> **Source data**
+++

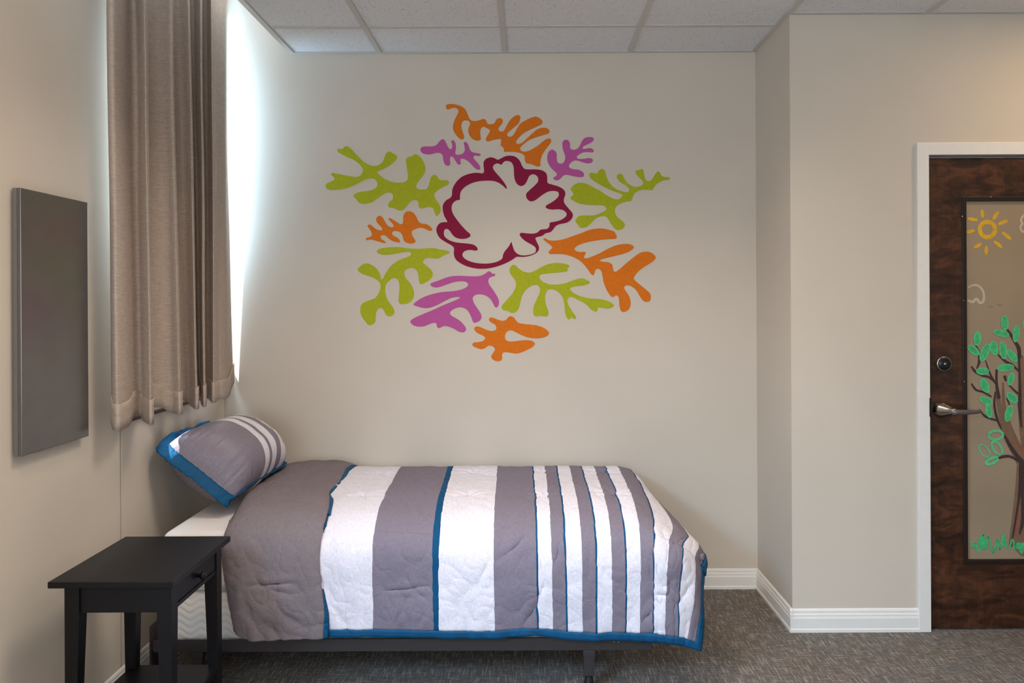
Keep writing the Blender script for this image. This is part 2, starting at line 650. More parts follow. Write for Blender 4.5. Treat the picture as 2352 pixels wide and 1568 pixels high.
def strokes(name, items, mat, layer):
    bm = bmesh.new()
    for pts, ws in items:
        if isinstance(ws, (int, float)):
            ws = [ws] * len(pts)
        ribbon(bm, pts, ws, layer)
    o = link(name, bm, mat, door)
    return o


def px_circle(cx, cy, rx, ry, n=18, a0=0.0, rot=0.0):
    return [(cx + rx * math.cos(a0 + 2 * PI * i / n) * math.cos(rot) - ry * math.sin(a0 + 2 * PI * i / n) * math.sin(rot),
             cy + rx * math.cos(a0 + 2 * PI * i / n) * math.sin(rot) + ry * math.sin(a0 + 2 * PI * i / n) * math.cos(rot)) for i in range(n + 1)]


# sun, clouds, birds
sunrays = [(2256, 484, 2257, 497), (2292, 488, 2282, 502), (2295, 514, 2312, 507), (2304, 534, 2320, 548), (2285, 555, 2300, 567),
           (2265, 567, 2265, 582), (2253, 560, 2239, 568), (2223, 533, 2236, 530), (2225, 502, 2243, 505)]
strokes('painted_sun', [(px_circle(2268, 527, 17.5, 17.5, 22), -10)] + [([(a, b), ((a + c) / 2, (b + d) / 2), (c, d)], [6, 9, 6]) for a, b, c, d in sunrays], M['p_yellow'], 1)
strokes('painted_cloud', [([(2224, 660), (2234, 655), (2247, 656), (2257, 667), (2260, 680), (2258, 692), (2250, 695), (2243, 686), (2234, 693), (2224, 690)], [3, 4, 5, 5, 5, 6, 6, 6, 6, 5]),
                          ([(2349, 497), (2345, 505), (2348, 514), (2344, 520), (2347, 530), (2356, 532), (2372, 524), (2384, 528), (2390, 514), (2380, 500), (2364, 492), (2352, 494)], 5)], M['p_white'], 1)
strokes('painted_bird', [([(2269, 703), (2276, 706), (2282, 703)], [2, 3, 2]), ([(2290, 697), (2296, 701), (2303, 700)], [2, 4, 2])], M['p_lilac'], 1)
# tree: pale trunk wash, dark branches, leaves, grass
strokes('painted_trunk', [
    ([(2290, 905), (2300, 950), (2316, 1000), (2340, 1045), (2362, 1085)], [8, 14, 22, 26, 30]),
    ([(2346, 820), (2346, 900), (2350, 980), (2362, 1060)], [10, 16, 18, 20]),
    ([(2304, 880), (2306, 930), (2322, 985), (2348, 1040)], [5, 8, 10, 12]),
    ([(2344, 1070), (2342, 1130), (2334, 1200), (2324, 1248)], [16, 22, 22, 14]),
    ([(2362, 1070), (2362, 1150), (2360, 1250)], [40, 44, 60])], M['p_bark'], 1)
strokes('painted_bark_streak', [([(2341, 1150), (2337, 1200), (2332, 1232)], [5, 10, 4]), ([(2324, 1000), (2340, 1022), (2350, 1040)], [3, 6, 4])], M['p_redbark'], 2)
strokes('painted_branch', [
    ([(2314, 757), (2324, 772), (2332, 785), (2340, 800), (2342, 820)], [5, 7, 7, 9, 7]),
    ([(2340, 812), (2342, 860), (2343, 900), (2342, 930), (2346, 980)], [6, 5, 6, 9, 4]),
    ([(2242, 795), (2249, 812), (2249, 832), (2244, 845)], [4, 7, 6, 3]),
    ([(2232, 842), (2240, 853), (2256, 862), (2272, 866), (2286, 878)], [4, 6, 5, 5, 5]),
    ([(2264, 828), (2273, 855), (2282, 873), (2290, 884)], [2, 4, 5, 5]),
    ([(2232, 882), (2242, 895), (2258, 900), (2276, 910)], [4, 5, 4, 4]),
    ([(2293, 815), (2310, 830), (2325, 838), (2340, 852)], [3, 6, 6, 4]),
    ([(2289, 850), (2289, 880), (2294, 912)], [5, 6, 9]),
    ([(2286, 900), (2284, 930), (2290, 960), (2300, 985)], [3, 5, 6, 3]),
    ([(2250, 940), (2262, 955), (2278, 962), (2292, 966)], [2, 5, 5, 4]),
    ([(2308, 865), (2310, 873)], [7, 5]), ([(2318, 884), (2334, 900), (2342, 905)], [3, 5, 5]),
    ([(2313, 915), (2319, 930)], [4, 3]),
    ([(2306, 998), (2318, 1020), (2334, 1044), (2350, 1062)], [5, 8, 9, 10]),
    ([(2294, 1052), (2306, 1048), (2320, 1048), (2336, 1056), (2348, 1066)], [5, 7, 6, 6, 6]),
    ([(2346, 1068), (2344, 1110), (2338, 1160), (2330, 1210), (2322, 1255)], [12, 9, 5, 5, 3]),
    ([(2352, 1068), (2352, 1120), (2350, 1190), (2342, 1225)], [14, 16, 10, 4])], M['p_branch'], 3)
leaves = [  # cx, cy, long half, short half, angle
    (2245, 777, 17, 9, 92), (2236, 804, 17, 9, 40), (2262, 809, 23, 10, 112), (2283, 799, 17, 10, 80), (2304, 804, 21, 9, 84),
    (2325, 817, 17, 9, 52), (2308, 741, 17, 9, 84), (2300, 765, 19, 8, 14), (2334, 766, 20, 8, 96), (2310, 844, 20, 9, -6),
    (2257, 852, 15, 9, 0), (2262, 885, 18, 10, 66), (2265, 920, 16, 9, 25), (2271, 944, 16, 8, 76), (2322, 870, 15, 8, 104),
    (2325, 913, 16, 10, 42), (2317, 949, 20, 9, 104), (2355, 748, 14, 6, 80)]
for i, (lx, ly, la, lb, an) in enumerate(leaves):
    bm = bmesh.new()
    ra = math.radians(an)
    pts = []
    for j in range(20):
        t = 2 * PI * j / 20
        x = la * math.cos(t)
        yy = lb * math.sin(t) * (1 - 0.25 * abs(math.cos(t)) ** 3)
        pts.append(at(lx + x * math.cos(ra) - yy * math.sin(ra), ly + x * math.sin(ra) + yy * math.cos(ra), PY - 0.0018))
    bm.faces.new([bm.verts.new(p) for p in pts])
    o = link('painted_leaf', bm, M['p_green'], door)
    bm = bmesh.new()
    ring = px_circle(lx, ly, la * 0.92, lb * 0.80, 16, 0.0, ra)
    ribbon(bm, ring, [-2.6] * len(ring), 6)
    o2 = link('leaf_outline', bm, M['p_palegreen'], o)
    o2.location = (0, 0, 0)
for (lx, ly, la, lb, an, wd) in ((2287, 999, 17, 10, -4, 5.5), (2290, 1028, 17, 9, 56, 5), (2261, 1035, 17, 9, 52, 3), (2278, 1058, 14, 6, -25, 7)):
    bm = bmesh.new()
    ring = px_circle(lx, ly, la, lb, 16, 0.0, math.radians(an))
    ribbon(bm, ring, [-wd] * len(ring), 5)
    o = link('painted_leaf', bm, M['p_palegreen'], door)
gr = []
zig = [(2229, 1244), (2236, 1258), (2240, 1247), (2248, 1267), (2256, 1238), (2260, 1228), (2264, 1262), (2270, 1232), (2276, 1255),
       (2281, 1270), (2287, 1250), (2291, 1240), (2297, 1262), (2304, 1226), (2312, 1258)]
gr.append((zig, 4))
gr.append(([(2318, 1262), (2326, 1238), (2332, 1262), (2338, 1246), (2346, 1270), (2354, 1244), (2362, 1266), (2372, 1240), (2382, 1264), (2392, 1244)], 4))
o = strokes('painted_grass', gr, M['p_green'], 4)
for gx, gy, ga, gb in ((2257, 1246, 11, 15), (2305, 1240, 5, 14), (2345, 1254, 11, 8)):
    bm = bmesh.new()
    bm.faces.new([bm.verts.new(at(q[0], q[1], PY - 0.0021)) for q in px_circle(gx, gy, ga, gb, 18)[:-1]])
    o2 = link('grass_tuft', bm, M['p_green'], o)
    o2.location = (0, 0, 0)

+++

> **Instruction**
Leave out any pictures, please, and quote only the lines from the top of the data through the line that contains "cy + rx * math.cos(a0".

> **Final result**
Keep writing the Blender script for this image. This is part 2, starting at line 650. More parts follow. Write for Blender 4.5. Treat the picture as 2352 pixels wide and 1568 pixels high.
def strokes(name, items, mat, layer):
    bm = bmesh.new()
    for pts, ws in items:
        if isinstance(ws, (int, float)):
            ws = [ws] * len(pts)
        ribbon(bm, pts, ws, layer)
    o = link(name, bm, mat, door)
    return o


def px_circle(cx, cy, rx, ry, n=18, a0=0.0, rot=0.0):
    return [(cx + rx * math.cos(a0 + 2 * PI * i / n) * math.cos(rot) - ry * math.sin(a0 + 2 * PI * i / n) * math.sin(rot),
             cy + rx * math.cos(a0 + 2 * PI * i / n) * math.sin(rot) + ry * math.sin(a0 + 2 * PI * i / n) * math.cos(rot)) for i in range(n + 1)]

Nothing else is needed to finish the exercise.